Bir günümüzü sıkıntılarla, kaygılarla geçmişe gömerken diğer günün sabahına bir başka gerçekle uyanıyoruz.. Ne zaman ‘’ Bir gün kadınlar da özgürlük şarkısı söyleyecek elbet .’’ desem bir kadın daha saçlarından sürükleniyor köşe bucak, bir kadın daha vuruluyor sokak ortasında. Birken ikiye, ikiyken beşe katlandı kadın cinayetleri. Katmerleşen koca şiddetiyle baba şiddeti yarışır oldu adeta. Bir baba, kızını kalbinden vurmuş, sağken bir türlü ulaşamadığı yere… Sırtından vursaydı kızını ‘’kalleş’’ olarak nitelendirilecekti ya, gurur meselesi yapmış anlaşılan. Tüm kinini, zavallılığını 17- 18 yıldır ulaşamadığı kalpten çıkarmış. Bileklerindeki kelepçeyle gururla yürüyor olmalı, kızını yok etmenin mutluluğunu yaşıyor zavallı ( ! ) Artık ölse de gam yemezmiş. ( ! ) Şiddet içeren tüm kelimelere isyan ediyor kalbim, diri diri gömülen umutlar karşısında tutuluyor dilim. Dünyanın her tarafında kadına yönelik şiddet haberleri geliyor. Kadın örgütlendikçe, güçlendikçe korku salıyor hükmetmeyi sevenlerin kalbine.
Sudan’da bir kadın akrabası olmayan bir erkeğin arabasına bindi, diye kırbaçlanıyor güvenlik memurları tarafından . Her bir kırbaç kadının çığlıklarını gömüyor dört duvar arasına.. Kadın ‘’ ah’’ çektikçe erkeğin yüzünde sanki bir ‘’ oh’’ fırlıyor.

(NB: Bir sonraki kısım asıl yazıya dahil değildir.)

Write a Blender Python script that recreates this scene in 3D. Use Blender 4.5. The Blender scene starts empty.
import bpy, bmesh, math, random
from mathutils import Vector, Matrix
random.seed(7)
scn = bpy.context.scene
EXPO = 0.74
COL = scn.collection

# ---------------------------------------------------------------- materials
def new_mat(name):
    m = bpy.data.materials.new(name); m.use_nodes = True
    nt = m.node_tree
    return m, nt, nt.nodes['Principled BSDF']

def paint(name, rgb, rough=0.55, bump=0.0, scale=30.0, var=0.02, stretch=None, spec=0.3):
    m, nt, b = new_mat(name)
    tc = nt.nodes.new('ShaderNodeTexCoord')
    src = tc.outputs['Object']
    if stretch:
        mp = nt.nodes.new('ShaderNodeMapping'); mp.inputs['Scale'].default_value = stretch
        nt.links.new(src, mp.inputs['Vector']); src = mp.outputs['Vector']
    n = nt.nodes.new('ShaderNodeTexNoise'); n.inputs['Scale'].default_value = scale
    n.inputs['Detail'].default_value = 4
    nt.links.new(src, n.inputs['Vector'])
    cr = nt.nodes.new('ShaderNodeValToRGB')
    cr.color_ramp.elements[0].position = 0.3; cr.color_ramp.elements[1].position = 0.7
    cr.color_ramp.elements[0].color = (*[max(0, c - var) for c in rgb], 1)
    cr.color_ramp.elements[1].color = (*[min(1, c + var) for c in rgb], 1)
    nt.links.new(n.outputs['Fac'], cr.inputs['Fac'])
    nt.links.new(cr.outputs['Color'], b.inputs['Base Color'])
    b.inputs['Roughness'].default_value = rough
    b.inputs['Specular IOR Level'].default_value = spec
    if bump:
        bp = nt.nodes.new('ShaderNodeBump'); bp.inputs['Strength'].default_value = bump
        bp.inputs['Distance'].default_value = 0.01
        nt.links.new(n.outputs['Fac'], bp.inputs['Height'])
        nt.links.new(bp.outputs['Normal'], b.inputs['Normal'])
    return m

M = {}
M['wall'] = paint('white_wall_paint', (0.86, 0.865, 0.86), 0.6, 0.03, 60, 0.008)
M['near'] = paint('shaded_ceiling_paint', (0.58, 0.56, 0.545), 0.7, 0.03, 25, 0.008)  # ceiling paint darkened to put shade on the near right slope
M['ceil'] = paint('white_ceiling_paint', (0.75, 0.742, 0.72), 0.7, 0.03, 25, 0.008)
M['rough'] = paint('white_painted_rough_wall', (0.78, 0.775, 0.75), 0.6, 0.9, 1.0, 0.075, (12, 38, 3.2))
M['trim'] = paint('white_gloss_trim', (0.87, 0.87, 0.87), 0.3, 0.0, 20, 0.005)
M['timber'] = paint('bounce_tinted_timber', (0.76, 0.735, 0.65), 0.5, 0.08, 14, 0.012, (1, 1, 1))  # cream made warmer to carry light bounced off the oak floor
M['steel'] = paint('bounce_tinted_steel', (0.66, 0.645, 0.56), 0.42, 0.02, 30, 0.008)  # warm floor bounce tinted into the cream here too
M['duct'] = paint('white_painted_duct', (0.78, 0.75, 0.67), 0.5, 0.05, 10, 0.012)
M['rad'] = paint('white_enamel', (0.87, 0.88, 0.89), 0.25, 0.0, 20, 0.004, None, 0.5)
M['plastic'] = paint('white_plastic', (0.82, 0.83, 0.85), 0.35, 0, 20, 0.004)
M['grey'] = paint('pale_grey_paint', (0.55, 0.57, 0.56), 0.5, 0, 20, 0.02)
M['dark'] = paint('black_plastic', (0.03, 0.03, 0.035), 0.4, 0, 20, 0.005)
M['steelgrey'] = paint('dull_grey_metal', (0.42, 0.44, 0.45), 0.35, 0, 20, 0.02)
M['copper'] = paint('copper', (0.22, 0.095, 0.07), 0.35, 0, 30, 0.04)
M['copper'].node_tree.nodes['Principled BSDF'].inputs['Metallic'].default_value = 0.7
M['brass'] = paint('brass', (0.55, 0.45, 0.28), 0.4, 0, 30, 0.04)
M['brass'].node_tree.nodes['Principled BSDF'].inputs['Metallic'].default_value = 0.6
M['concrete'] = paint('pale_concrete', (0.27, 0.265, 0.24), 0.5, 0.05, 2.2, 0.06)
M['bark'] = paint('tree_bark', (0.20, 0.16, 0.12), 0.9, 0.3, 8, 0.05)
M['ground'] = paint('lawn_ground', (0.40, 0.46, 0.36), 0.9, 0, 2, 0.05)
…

Öldürülmekle, dövmekle kadınların yılacağı sanılıyor. Kadın kendini var kılmaya çalıştıkça erkek şiddeti o oranda artıyor. Savaş ve kadınların kaderi aynı noktada birleşiyor.
Ey yaşamın büyüklüğüne ve yaşanabilirliğine kendini adamış insanlar! Akbabaların gülümsemesine izin vermeyin!